Essas são as palavras do secretário de Estado dos
Estados Unidos, Colin Powell, no último parágrafo
do prefácio de apresentação do relatório
sobre práticas em direitos humanos de 2002, divulgado semana
passada.
O relatório,
elaborado todos os anos pelo Departamento de Estado americano, abrange
196 países e acusa o Brasil de desrespeito em várias
áreas, citando dezenas de casos ocorridos no ano passado,
inclusive o assassinato do jornalista da Rede Globo Tim Lopes. As
maiores críticas são direcionadas às Polícias
Civil e Militar e às autoridades penitenciárias. O
documento menciona rebeliões da Febem e acusações
de tortura a menores.
O Departamento
de Estado acusa as duas polícias de extermínio. “Policiais
uniformizados executam sumariamente suspeitos de crimes e depois
preenchem relatórios falsos alegando resistência à
prisão por parte das vítimas.” O relatório
classifica o Poder Judiciário como “ineficiente”
e “pobremente treinado”. Vários dos problemas
são atribuídos à falta de recursos econômicos.
Além da descrição de homicídios e casos
de impunidade, o documento assinala que há desrespeito aos
direitos humanos no Brasil sobretudo contra negros, mulheres e crianças.

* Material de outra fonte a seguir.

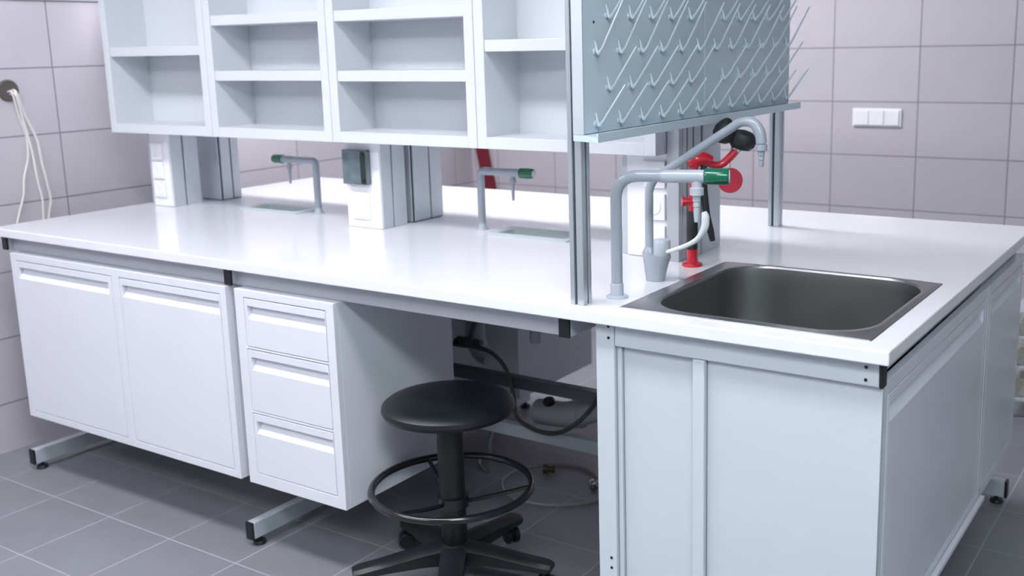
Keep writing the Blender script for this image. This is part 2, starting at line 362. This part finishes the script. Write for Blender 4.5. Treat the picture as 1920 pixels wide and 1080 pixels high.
# ------------------------------------------------------------------ service columns
def plate(mb_par, x0, x1, z0, z1, y, kind='socket'):
    p = MB().box(x0, x1, y-.009, y-.0003, z0, z1).build(kind, M_white, mb_par, bevel=.003)
    cx, cz = (x0+x1)/2, (z0+z1)/2
    if kind == 'socket':
        MB().lathe([(.022, 0), (.022, .0016), (.020, .0022), (.0185, .0008), (.001, .0005)], (cx, y-.0092, cz), (0, -1, 0), 24).build('insert', M_white, p)
    else: MB().box(cx-.022, cx+.022, y-.0125, y-.0093, cz-.022, cz+.022).build('rocker', M_white, p, bevel=.001)
    return p
def profile(mb, x0, x1, y0, y1, z0, z1): mb.box(x0, x1, y0, y1, z0, z1)
GRP = 'service columns standing on the worktop'
def front_column(label, x0, x1, xp, y0, y1, zt):
    t = thing('service_column', label, 'service column', ((x0+x1)/2, (y0+y1)/2, H), GRP)
    ym = (y0+y1)/2
    MB().box(x0, x1-.002, y0+.012, ym-.003, H, zt).box(x0, x1-.002, ym+.003, y1, H, zt).build('profile', M_alu_l, t, bevel=.002)
    MB().box(x0+.004, x1-.008, ym-.0035, ym+.0035, H, zt-.001).build('slot_shade_fill', M_slot, t)  # dark strip painted as the shade in the groove
    MB().box(xp, x1, y0, y0+.0115, H+.001, zt-.001).build('socket_housing', M_white, t, bevel=.002)
    return t
def back_column(label, x0, x1, y0, y1, zt, g=.3):
    t = thing('service_column', label, 'service column', ((x0+x1)/2, (y0+y1)/2, H), GRP)
    ys = y0 + (y1-y0)*.6
    MB().box(x0, x1-.006, y0, y0+.006, H+.003, zt).build('front_cover', M_alu_l, t, bevel=.001)
    MB().box(x0+.002, x1-.004, y0+.006, y1-.002, H, zt-.001).build('slot_shade_fill', M_slot, t)  # dark filler, paints the shade seen between the profiles
    MB().box(x0, x1, y0+.011, ys-.003, H+.003, zt).box(x0, x1, ys+.003, y1, H+.003, zt).build('profile', M_alu_l, t, bevel=.0015)
    return t
c = front_column('white service column with three stacked socket plates near the left end', .060, .196, .088, .600, .737, 1.188)
for z in (1.080, 1.008, .936): plate(c, .102, .166, z, z+.064, .600)
back_column('bare aluminium column right behind the three-socket column', .100, .228, .806, .905, 1.188)
c = front_column('white service column with the dark covered breaker box, middle of bench', 1.135, 1.290, 1.140, .585, .712, 1.188)
bx = MB().box(1.150, 1.256, .560, .5845, 1.046, 1.160).build('breaker_box', M_smoke, c, bevel=.004)
MB().box(1.234, 1.2545, .5575, .5598, 1.050, 1.156).build('cover_strip', M_rubber, bx, bevel=.001)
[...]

É explícito, na apresentação do relatório,
que iniciativas como essa demonstram a necessidade de os Estados
Unidos se posicionarem com superioridade perante um mundo “menos-que-perfeito”,
nas palavras de Powell, e de se apresentarem como benfeitores dispostos
a salvar o mundo.
“Nós
estamos decididos a ajudar o povo iraquiano a conquistar um país
unido e estável e caminhar em direção à
democracia e prosperidade sob um governo representativo que respeite
os direitos de todos os seus cidadãos.” Dessa forma
o secretário de Estado define, em seu discurso, o papel dos
Estados Unidos na guerra do Iraque, incluindo essa ação
na mesma ideologia que norteia o relatório. O ataque ao Afeganistão,
em 2002, também foi lembrado e não há dúvidas
de que novos alvos poderão surgir do mesmo discurso.
Juiz
do mundo – Na opinião da presidente da Comissão
dos Direitos Humanos da USP, professora Maria Luiza Marcílio,
esse relatório não passa de uma ação
duplicada e pretensiosa dos Estados Unidos. “A ONU e diversas
ONGs fazem relatórios semelhantes. Ser juiz do mundo é
algo complicado para uma só nação, para isso
temos os organismos multilaterais.”
Maria
Luiza acredita na importância de investigações
para a defesa dos direitos humanos e da democracia, mas desde que
não sejam permeadas por apenas um ponto de vista. “Os
Estados Unidos também são violadores de direitos humanos.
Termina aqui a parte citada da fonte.